The required result then follows by the principle of induction.
Question 13:
a) If the string begins with A and repetitions are not allowed,
then the first position can be filled in only one way, the
second in 4 ways and the third in 3 ways.
Thus the total no. of strings = 1 x 4 x 3 = 12.
b) The total number of strings of length 3, not allowing
repetitions = 5 x 4 x 3 = 60.
Of these, the number that don't contain A = 4 x 3 x 2 = 24.
Therefore, the number that contain A = 60-24 = 36.
Question 14:
From the first 5 questions, the student may choose 3, 4 or 5
questions.
The student can choose 3 out of the first 5 and 4 out of the
remaining 5 in C(5,3) x C(5,4) = 50 ways.

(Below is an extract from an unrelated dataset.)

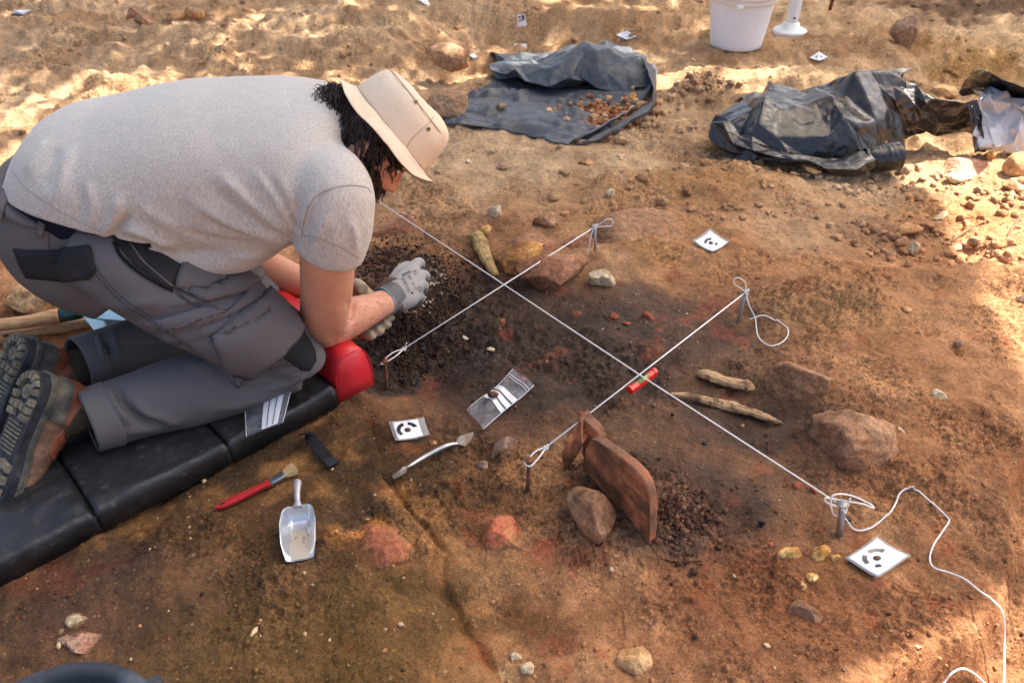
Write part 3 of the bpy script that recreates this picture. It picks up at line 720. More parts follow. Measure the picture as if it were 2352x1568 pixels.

The student can choose 4 out of the first 5 and 3 out of the
remaining 5 in C(5,4) x C(5,3) = 50 ways.
The student can choose 5 out of the first 5 and 2 out of the
remaining 5 in C(5,5) x C(5,2) = 10 ways.
Thus, total = 50 + 50 + 10 = 110$.
Question 15:
Let us first find the number (N_1) of arrangements in which
the French and the English delegates are together.
To do that, treat them as 1 delegate.
Thus we have a total of 9 delegates and the number of arrangements
is 9!.
But the French and the English delegates may be arranged in 2! ways.
Therefore, N_1 = 9! x 2!.
Let us now find the number (N_2) of arrangements in which
the French and the English delegates are together AND
the US and the Russian delegates ARE TOGETHER.
To do that, treat the English and the French delegates as 1 delegate
and the US and the Russian delegates as 1 delegate.
Thus we have 8 delegates and they can be arranged in 8! ways.
However, the French and the English delegates can be permuted
in 2! ways and the US and the Russian delegates can be
permuted in 2! ways.
Therefore, N_2 = 8! x 2! x 2!.
Therefore, the number of arrangements in which the French and the
English delegates are together while the US and Russian delegates
are not together is = N_1 - N_2 = 564,480.